Esa misma noche, en Concordia, caían asesinados sus dos hijos varones: Justo Carmelo, jefe de Policía, y Waldino, jefe de las milicias entrerrianas. Mientras el linaje urquicista se extinguía sin remedio, la revolución, por el momento, había triunfado. López Jordán, exultante, se hacía nombrar gobernador de Entre Ríos.
El juicio de la historia
Pese al tiempo transcurrido, queda la sensación de que el juicio crítico y ambivalente de sus contemporáneos prevalece aún por sobre sus logros más perdurables, tales como haber facilitado la sanción de la Constitución Nacional y sentado las bases de la futura organización del país.
El prejuicio de los porteños hacia quien veían como un nuevo Rosas les impidió, a su tiempo, comprender la fuerza de la “política de fusión” pregonada por Urquiza después de la batalla de Caseros, un auténtico mensaje de unidad lanzado en un momento crucial de la vida argentina. Tampoco sus propios compañeros de ruta valoraron el paso al costado que dio tras la batalla de Pavón como un gesto de pacificación, sino que lo leyeron como un acto de traición a la causa federal.
Mientras que para algunos Urquiza fue apenas un caudillo provinciano, a lo sumo un poco más ilustrado que el resto, que dedicó su vida a amasar una inmensa fortuna y acumular poder, para muchos fue un visionario, capaz de ver más allá de las pasiones y urgencias de su tiempo, y un ejemplo de desinterés al permitir que otros consumaran el anhelado sueño de la organización nacional. Probablemente influyó en este juicio ambiguo, bipolar, el hecho de que la historia oficial la escribieron los vencedores, los hombres de Buenos Aires, quienes a pesar de haberlos librado Urquiza de su peor enemigo –Juan Manuel de Rosas– no fueron generosos con su memoria.

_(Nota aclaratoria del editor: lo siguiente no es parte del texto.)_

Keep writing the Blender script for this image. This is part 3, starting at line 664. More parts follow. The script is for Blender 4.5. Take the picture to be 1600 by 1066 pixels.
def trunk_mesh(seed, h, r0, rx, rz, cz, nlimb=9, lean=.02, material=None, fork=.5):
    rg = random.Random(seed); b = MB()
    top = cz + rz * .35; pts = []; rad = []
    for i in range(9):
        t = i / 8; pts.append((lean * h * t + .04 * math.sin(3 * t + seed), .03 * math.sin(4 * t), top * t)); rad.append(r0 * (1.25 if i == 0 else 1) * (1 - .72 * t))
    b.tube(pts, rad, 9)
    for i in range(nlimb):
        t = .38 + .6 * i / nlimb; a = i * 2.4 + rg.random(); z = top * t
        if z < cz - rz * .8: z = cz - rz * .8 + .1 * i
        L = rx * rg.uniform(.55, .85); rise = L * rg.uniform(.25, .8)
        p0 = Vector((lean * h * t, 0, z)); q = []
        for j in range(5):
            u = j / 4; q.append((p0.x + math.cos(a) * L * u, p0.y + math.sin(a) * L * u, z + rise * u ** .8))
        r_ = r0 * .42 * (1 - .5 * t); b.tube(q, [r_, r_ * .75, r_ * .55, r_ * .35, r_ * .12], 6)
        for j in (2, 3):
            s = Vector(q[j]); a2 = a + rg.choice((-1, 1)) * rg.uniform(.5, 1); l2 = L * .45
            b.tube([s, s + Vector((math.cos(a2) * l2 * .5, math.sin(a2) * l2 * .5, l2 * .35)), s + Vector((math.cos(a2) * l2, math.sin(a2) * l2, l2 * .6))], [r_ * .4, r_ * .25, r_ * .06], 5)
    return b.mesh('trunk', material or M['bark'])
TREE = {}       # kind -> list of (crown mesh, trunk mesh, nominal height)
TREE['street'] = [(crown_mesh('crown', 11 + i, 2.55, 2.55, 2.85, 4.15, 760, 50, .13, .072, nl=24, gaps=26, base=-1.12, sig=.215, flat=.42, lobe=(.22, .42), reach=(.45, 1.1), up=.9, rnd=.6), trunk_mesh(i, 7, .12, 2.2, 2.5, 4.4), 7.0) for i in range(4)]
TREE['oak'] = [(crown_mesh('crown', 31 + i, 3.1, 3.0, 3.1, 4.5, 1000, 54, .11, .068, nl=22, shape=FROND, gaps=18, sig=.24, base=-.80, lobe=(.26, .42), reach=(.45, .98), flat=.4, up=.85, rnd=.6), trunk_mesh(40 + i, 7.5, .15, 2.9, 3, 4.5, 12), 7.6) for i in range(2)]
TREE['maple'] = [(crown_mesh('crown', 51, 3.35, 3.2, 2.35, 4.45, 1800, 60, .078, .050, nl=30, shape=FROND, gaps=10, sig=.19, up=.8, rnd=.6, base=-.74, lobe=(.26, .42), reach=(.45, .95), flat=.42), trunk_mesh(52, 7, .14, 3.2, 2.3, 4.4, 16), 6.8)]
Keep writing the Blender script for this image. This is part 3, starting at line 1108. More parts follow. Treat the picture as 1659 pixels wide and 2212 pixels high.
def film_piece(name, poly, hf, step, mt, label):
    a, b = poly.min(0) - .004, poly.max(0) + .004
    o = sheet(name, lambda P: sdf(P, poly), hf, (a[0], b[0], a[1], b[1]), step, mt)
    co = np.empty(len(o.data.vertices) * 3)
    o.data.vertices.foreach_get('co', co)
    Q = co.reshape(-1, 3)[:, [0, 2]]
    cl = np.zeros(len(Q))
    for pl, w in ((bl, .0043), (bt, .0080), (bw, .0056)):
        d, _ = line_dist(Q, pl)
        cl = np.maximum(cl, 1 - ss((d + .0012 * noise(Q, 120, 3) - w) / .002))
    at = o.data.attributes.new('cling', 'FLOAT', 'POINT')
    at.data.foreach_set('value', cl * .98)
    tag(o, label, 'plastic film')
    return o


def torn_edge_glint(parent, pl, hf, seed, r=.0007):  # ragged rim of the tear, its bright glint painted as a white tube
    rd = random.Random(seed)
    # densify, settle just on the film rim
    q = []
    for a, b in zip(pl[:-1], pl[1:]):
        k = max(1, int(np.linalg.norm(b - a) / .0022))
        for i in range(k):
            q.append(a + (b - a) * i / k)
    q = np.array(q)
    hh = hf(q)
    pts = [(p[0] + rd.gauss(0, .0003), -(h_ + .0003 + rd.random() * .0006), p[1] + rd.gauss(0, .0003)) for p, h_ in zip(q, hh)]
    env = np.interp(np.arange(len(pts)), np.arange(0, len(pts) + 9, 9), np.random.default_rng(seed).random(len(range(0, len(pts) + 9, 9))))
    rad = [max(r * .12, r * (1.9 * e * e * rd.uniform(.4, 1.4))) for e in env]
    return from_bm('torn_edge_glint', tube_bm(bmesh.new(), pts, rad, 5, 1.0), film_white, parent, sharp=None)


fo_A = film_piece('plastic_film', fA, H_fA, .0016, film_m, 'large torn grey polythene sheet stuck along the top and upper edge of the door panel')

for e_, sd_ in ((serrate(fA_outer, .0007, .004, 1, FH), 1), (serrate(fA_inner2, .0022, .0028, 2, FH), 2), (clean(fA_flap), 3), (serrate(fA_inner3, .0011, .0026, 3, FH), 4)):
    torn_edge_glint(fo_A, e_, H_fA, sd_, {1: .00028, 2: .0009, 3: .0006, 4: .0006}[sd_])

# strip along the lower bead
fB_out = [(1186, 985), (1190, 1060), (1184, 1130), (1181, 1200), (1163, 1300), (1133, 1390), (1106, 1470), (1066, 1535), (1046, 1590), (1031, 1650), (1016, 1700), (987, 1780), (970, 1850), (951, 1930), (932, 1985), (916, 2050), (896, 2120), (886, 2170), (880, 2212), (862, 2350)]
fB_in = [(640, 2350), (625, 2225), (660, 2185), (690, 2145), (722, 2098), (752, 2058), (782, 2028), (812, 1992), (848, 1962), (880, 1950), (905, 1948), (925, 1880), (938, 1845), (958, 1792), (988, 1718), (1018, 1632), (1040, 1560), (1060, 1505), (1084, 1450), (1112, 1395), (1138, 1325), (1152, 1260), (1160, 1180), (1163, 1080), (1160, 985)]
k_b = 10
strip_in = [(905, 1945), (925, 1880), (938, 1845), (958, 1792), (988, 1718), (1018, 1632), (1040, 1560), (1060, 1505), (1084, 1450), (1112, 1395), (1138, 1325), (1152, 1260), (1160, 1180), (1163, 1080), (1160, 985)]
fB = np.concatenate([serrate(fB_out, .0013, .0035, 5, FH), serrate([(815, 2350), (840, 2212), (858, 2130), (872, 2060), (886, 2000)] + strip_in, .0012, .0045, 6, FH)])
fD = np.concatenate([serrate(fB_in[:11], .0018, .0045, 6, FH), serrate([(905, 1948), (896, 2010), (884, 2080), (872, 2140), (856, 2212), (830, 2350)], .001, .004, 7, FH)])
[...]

Los restos de Justo José de Urquiza reposan en la Basílica de la Inmaculada Concepción, en Concepción del Uruguay, en tanto que el Palacio San José, convertido en museo, permanece abierto al público. Allí, en ese lugar solemne y bucólico a la vez, deambula el espíritu de uno de los fundadores de la nacionalidad, quien no recibió aún el reconocimiento pleno de sus compatriotas.